Alliance Trust has made an audacious £620 million bid to buy out activist investor Elliott.
The hedge fund is the trust’s largest single shareholder and has used its influence over the past two years to drive major change in how the fund manager operates.
The Dundee-based trust today said it had entered into an agreement with Elliott to buy back its entire beneficial shareholding which extends to almost a fifth of the entire issued share capital.
The repurchase – which is dependent on shareholder approval – will see Alliance Trust acquire a total of 95,478,576 ordinary shares directly and indirectly controlled by the Elliott grouping comprising Elliot International LP, the Liverpool Limited Partnership and Elliott Associates.
The plan is to acquire the shares in five equal tranches, each at a 4.75% discount to the prevailing net asset value (NAV) at the time.

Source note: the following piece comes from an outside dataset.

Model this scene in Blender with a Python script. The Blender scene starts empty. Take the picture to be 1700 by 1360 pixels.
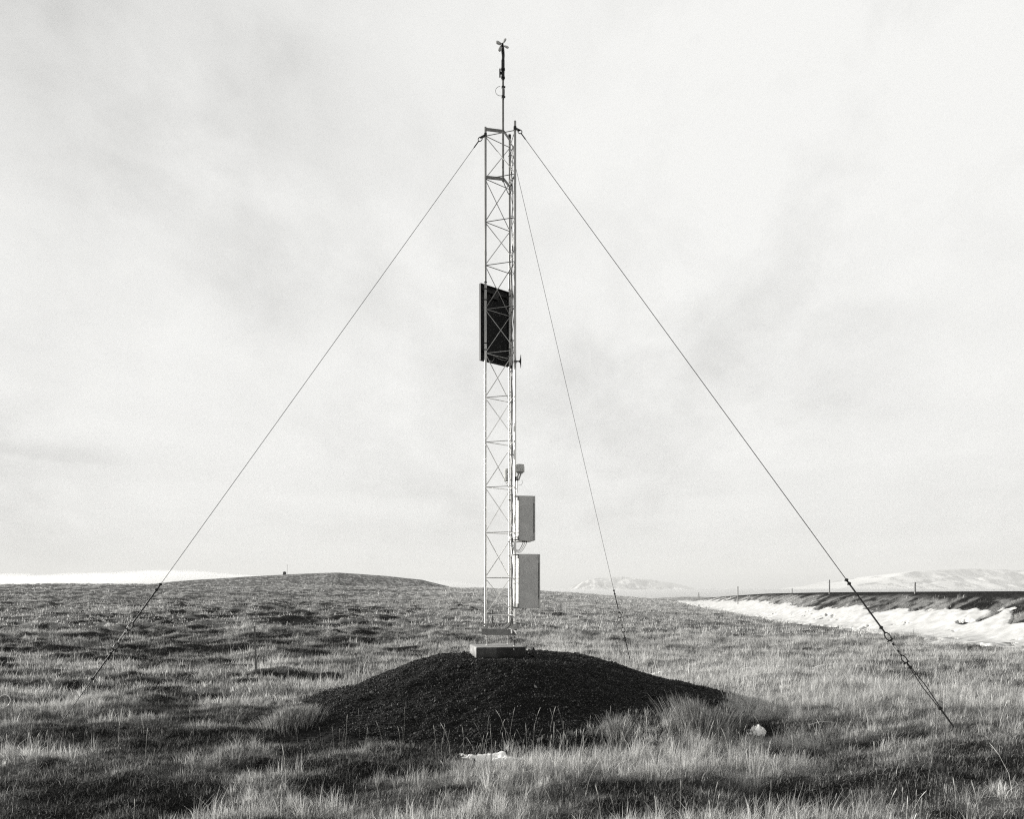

At current NAV levels, the deal is worth in the region of £620m.
In a statement to the London Stock Exchange, Alliance Trust said: “The board believes that the proposed repurchase is in the best interests of the company and its shareholders as a whole, having regard in particular to the uplift to NAV of approximately one per cent, which will accrue to the benefit of continuing shareholders; the ability for the company to move forward with its multi-manager proposal against the backdrop of a share register that is settled and supportive for the longer term; and the fact that the targeted annual costs of the ongoing company will remain competitive, amounting to no more than 65bps.”
Elliott has been on the Alliance Trust’s share register for a number of years but came to prominence ahead of the group’s 2015 AGM when it called for major boardroom change and an improvement in investment returns.
The former management regime headed by then chief executive Katherine Garrett-Cox pitted themselves against the hedge fund, but ultimately lost their fight and two Elliott nominated directors were co-opted on to the board.
Lord Smith of Kelvin joined the trust as new chairman last January and has swept in a raft of changes at both board and operational level.
The most significant move to date came last month when the trust revealed it had reached agreement to sell off its in-house investment management vehicle ATI and had instructed Willis Towers Watson (WTW) to oversee a new fund management structure.
WTW has since identified eight global fund managers who will each have responsibility for running a portion of the trust’s multi billion pound assets.
The trust is due to hold an investor forum in Dundee today – one of three it is carrying out – to update shareholders on the new structure.
A general meeting to approve the changes is due to take place in Edinburgh on February 28.